Asia » India » Uttarakhand » Rishikesh - 17th January 2018

sunny 30 °C

'...life goes on, braah.
La-la, how the life goes on!'

This blog could have been titled 'Everybody's Got Something To Hide Except Me And My Monkey' or possibly any of the other tracks on The Beatles 'White Album'. Most of them were composed during their encounter with transcendental meditation here in Rishikesh during March and April of 1968.

But, yes, 'life goes on' today much as it was when Paul McCartney wrote Ob-La-Di... all those years ago.
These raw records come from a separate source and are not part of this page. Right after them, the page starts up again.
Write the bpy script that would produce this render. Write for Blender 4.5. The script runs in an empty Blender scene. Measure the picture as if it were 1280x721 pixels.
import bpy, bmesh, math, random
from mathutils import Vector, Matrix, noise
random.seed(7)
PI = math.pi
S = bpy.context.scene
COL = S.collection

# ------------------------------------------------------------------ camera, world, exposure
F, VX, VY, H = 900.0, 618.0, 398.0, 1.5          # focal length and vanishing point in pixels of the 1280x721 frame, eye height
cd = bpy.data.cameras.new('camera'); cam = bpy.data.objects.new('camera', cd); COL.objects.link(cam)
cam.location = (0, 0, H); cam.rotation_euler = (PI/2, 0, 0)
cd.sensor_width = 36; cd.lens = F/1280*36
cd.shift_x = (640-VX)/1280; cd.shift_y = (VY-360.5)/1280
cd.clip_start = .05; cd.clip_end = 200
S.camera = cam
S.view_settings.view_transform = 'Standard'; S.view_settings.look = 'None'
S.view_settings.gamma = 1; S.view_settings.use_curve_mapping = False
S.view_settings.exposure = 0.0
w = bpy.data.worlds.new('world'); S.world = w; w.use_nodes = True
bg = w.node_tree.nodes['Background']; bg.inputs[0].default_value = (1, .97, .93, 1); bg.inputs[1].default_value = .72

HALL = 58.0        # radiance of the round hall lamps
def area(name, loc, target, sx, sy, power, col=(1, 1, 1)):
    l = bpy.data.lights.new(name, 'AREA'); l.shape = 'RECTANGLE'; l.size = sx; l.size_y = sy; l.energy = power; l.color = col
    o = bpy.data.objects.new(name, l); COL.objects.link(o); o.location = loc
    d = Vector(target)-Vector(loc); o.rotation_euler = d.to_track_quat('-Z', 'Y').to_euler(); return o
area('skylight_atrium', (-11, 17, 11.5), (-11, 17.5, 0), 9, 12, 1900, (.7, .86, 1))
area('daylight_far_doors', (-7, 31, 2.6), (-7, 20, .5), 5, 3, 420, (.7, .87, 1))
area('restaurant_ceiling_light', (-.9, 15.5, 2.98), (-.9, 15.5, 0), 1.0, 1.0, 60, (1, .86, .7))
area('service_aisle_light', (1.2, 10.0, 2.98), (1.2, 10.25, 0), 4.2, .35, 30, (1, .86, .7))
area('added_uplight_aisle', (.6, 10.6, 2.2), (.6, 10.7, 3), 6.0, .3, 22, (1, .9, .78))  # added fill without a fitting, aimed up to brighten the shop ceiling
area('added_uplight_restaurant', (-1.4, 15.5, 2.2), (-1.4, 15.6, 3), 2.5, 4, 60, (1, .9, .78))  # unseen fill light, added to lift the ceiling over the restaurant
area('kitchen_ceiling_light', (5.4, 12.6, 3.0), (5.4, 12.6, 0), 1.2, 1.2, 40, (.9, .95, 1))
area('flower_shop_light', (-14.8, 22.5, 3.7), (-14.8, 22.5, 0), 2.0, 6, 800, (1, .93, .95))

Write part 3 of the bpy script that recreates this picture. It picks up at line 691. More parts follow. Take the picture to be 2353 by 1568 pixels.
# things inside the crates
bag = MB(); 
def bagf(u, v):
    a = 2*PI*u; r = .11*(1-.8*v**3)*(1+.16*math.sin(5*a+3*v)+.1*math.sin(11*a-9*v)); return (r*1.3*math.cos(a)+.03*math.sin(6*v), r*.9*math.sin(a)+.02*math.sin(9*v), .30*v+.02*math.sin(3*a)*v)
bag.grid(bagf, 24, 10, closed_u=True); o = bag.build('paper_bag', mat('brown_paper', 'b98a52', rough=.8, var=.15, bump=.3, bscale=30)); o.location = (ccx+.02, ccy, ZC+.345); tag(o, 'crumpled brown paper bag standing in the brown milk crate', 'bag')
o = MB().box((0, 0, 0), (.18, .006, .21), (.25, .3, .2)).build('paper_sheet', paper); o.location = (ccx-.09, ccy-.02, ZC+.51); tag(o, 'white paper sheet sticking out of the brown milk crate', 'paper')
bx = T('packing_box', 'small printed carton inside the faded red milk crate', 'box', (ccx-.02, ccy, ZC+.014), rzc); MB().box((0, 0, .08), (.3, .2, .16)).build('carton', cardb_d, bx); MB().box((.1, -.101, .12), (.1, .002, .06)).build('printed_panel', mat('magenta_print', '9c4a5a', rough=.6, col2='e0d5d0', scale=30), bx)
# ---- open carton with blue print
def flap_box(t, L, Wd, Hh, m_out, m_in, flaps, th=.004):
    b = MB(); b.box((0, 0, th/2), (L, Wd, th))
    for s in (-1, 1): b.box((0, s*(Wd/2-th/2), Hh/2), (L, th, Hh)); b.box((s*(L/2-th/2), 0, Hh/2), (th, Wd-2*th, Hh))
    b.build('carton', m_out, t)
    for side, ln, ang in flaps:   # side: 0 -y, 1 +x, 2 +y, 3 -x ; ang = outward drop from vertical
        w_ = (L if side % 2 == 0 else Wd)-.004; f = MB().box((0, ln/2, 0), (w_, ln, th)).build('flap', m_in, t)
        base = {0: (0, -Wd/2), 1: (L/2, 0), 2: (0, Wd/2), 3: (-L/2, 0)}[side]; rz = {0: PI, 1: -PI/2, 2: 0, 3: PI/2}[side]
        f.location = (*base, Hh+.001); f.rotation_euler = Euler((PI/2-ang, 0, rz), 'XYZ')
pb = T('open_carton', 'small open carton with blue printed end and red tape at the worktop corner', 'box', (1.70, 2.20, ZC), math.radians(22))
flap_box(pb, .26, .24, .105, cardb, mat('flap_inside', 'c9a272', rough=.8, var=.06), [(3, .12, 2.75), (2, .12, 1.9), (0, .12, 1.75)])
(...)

Backpackers still flock here in search of 'enlightenment' and the town remains preoccupied with meditation and yoga. It's a kind of spiritual Disneyland for Westerners. Indeed, some of the tourists we encountered during our short stay - and they were here in vastly greater numbers than in Haridwar - apparently thought it was still the '60s or '70s. Their long hair and baggy, flower-power attire that no self-respecting Indian would ever dream of wearing was of a past era.

Although only an hour's taxi ride from holy Haridwar and similarly centred around the sacred Ganges, Rishikesh seemed light years away in terms of atmosphere and environment. This was an altogether more relaxed, somehow prettier, and distinctly more touristy place.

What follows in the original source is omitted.